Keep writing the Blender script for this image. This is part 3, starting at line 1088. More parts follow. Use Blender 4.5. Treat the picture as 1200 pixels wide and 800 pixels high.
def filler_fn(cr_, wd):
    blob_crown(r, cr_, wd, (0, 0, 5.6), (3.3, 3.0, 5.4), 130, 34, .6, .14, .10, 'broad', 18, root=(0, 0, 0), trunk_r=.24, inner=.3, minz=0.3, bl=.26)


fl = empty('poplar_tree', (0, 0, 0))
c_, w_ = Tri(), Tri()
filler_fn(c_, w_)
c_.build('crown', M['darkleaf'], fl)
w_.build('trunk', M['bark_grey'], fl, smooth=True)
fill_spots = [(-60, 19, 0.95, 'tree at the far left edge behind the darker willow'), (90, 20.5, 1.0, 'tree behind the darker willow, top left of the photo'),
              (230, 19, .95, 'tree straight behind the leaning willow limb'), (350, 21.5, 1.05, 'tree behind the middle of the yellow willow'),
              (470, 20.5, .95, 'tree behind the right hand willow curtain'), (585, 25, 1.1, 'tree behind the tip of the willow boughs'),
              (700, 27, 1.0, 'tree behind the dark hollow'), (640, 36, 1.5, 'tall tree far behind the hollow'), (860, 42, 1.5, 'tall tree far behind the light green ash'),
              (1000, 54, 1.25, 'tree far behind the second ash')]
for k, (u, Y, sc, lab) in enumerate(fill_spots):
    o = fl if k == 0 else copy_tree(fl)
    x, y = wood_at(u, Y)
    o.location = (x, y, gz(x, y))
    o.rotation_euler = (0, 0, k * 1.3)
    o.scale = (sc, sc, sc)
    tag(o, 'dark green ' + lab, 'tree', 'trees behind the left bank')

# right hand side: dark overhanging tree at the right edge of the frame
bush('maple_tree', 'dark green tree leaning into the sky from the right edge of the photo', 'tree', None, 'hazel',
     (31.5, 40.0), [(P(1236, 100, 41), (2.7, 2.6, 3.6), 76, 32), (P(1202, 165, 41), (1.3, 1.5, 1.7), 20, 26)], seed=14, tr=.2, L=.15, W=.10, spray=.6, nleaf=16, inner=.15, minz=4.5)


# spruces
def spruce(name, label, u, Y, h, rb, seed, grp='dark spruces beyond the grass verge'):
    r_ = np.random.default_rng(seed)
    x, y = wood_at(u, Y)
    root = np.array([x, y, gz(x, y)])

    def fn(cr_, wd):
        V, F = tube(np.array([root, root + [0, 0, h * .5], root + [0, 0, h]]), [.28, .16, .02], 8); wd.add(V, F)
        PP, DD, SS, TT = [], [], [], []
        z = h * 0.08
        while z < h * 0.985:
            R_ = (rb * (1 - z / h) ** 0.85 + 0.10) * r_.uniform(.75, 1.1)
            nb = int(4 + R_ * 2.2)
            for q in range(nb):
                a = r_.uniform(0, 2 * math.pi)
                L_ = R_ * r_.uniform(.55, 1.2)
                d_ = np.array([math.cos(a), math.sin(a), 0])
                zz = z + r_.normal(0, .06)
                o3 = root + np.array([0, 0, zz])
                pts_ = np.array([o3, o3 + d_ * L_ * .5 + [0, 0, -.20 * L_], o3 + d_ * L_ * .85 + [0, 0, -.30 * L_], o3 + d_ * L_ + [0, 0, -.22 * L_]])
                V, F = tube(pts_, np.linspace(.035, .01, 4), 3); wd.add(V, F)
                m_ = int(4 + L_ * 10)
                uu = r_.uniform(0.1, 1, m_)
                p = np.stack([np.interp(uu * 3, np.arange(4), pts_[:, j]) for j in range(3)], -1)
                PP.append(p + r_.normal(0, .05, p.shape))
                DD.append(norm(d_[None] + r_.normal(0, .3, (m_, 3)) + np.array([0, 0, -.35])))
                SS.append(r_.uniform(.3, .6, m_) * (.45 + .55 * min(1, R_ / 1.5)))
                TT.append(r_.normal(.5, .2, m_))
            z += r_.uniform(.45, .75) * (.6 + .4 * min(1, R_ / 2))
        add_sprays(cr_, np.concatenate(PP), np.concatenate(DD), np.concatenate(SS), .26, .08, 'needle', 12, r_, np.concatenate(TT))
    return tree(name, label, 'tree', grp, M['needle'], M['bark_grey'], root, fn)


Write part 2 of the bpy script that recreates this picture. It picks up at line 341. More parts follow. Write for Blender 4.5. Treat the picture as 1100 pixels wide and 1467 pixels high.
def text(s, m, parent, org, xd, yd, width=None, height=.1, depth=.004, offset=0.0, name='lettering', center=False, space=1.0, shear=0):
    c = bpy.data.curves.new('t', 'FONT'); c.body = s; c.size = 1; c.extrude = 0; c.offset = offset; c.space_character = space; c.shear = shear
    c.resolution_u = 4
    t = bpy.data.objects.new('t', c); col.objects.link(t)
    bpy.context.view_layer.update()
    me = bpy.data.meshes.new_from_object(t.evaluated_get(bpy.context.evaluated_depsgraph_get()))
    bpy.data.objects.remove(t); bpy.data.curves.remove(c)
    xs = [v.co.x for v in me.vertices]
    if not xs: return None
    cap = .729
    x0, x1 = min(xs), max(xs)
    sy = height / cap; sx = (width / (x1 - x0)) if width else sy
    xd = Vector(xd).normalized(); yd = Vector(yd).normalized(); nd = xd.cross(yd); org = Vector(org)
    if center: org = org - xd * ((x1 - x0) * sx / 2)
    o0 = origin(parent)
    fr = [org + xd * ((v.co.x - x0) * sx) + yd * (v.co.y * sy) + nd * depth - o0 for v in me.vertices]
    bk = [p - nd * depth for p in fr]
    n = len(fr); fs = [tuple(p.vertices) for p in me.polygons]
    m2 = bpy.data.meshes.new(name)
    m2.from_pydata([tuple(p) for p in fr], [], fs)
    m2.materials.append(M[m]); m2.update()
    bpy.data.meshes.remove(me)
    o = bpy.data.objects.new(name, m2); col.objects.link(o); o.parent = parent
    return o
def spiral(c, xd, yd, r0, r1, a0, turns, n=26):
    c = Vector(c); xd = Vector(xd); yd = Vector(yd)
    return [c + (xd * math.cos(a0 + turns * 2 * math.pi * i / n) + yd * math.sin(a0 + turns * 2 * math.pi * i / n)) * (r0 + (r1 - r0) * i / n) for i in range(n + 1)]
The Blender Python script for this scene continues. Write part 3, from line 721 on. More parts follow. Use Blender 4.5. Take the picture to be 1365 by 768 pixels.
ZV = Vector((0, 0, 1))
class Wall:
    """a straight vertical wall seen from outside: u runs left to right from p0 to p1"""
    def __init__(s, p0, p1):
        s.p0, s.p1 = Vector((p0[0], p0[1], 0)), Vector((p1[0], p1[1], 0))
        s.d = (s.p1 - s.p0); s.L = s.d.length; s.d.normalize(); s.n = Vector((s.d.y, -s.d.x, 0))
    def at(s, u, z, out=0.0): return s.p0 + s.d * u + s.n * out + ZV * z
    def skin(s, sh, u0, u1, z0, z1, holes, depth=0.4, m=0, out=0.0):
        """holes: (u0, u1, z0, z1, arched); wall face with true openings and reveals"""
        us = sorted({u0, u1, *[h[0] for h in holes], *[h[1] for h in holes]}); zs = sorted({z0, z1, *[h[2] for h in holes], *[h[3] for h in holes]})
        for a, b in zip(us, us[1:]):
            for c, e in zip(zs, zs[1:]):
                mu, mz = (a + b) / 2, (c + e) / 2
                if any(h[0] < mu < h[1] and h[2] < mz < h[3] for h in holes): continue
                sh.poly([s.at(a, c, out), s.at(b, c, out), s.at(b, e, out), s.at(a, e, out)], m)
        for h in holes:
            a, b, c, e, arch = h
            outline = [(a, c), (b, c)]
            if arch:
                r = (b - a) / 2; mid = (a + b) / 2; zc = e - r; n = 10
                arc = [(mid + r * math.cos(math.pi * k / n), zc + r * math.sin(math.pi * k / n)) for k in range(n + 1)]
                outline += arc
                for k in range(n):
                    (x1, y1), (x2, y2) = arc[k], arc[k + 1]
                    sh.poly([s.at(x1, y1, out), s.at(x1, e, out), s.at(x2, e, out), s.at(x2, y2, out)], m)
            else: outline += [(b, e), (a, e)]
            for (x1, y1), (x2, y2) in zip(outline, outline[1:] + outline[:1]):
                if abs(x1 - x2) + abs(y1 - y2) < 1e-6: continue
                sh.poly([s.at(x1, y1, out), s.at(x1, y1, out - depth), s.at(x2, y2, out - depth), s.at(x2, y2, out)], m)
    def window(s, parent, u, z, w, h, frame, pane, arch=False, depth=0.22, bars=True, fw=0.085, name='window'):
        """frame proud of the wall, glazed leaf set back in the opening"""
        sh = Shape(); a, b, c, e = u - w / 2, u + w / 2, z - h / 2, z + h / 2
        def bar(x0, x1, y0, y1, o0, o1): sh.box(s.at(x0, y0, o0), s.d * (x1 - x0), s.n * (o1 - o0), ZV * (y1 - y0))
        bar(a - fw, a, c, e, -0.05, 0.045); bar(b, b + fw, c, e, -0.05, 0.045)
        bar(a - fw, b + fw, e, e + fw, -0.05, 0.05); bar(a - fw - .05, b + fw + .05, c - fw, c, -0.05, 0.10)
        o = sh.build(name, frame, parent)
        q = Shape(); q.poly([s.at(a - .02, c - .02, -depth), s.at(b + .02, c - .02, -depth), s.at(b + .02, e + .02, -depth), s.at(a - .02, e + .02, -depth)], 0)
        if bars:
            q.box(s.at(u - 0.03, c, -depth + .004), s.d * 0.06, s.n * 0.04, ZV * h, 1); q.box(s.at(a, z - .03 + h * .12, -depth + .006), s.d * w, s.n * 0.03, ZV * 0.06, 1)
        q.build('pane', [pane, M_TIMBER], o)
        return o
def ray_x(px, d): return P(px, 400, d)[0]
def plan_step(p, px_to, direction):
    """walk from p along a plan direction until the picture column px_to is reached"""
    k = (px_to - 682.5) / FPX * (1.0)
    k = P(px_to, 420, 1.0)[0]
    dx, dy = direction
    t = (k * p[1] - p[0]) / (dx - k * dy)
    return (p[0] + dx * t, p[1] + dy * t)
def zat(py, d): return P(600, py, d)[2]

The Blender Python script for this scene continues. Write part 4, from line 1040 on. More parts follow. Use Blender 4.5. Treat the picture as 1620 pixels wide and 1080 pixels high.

· · ·

Goal of the exercise — Pull out all lines from the listing that contain the string "follow".

The answer —
Keep writing the Blender script for this image. This is part 3, starting at line 1088. More parts follow. Use Blender 4.5. Treat the picture as 1200 pixels wide and 800 pixels high.
Write part 2 of the bpy script that recreates this picture. It picks up at line 341. More parts follow. Write for Blender 4.5. Treat the picture as 1100 pixels wide and 1467 pixels high.
The Blender Python script for this scene continues. Write part 3, from line 721 on. More parts follow. Use Blender 4.5. Take the picture to be 1365 by 768 pixels.
The Blender Python script for this scene continues. Write part 4, from line 1040 on. More parts follow. Use Blender 4.5. Treat the picture as 1620 pixels wide and 1080 pixels high.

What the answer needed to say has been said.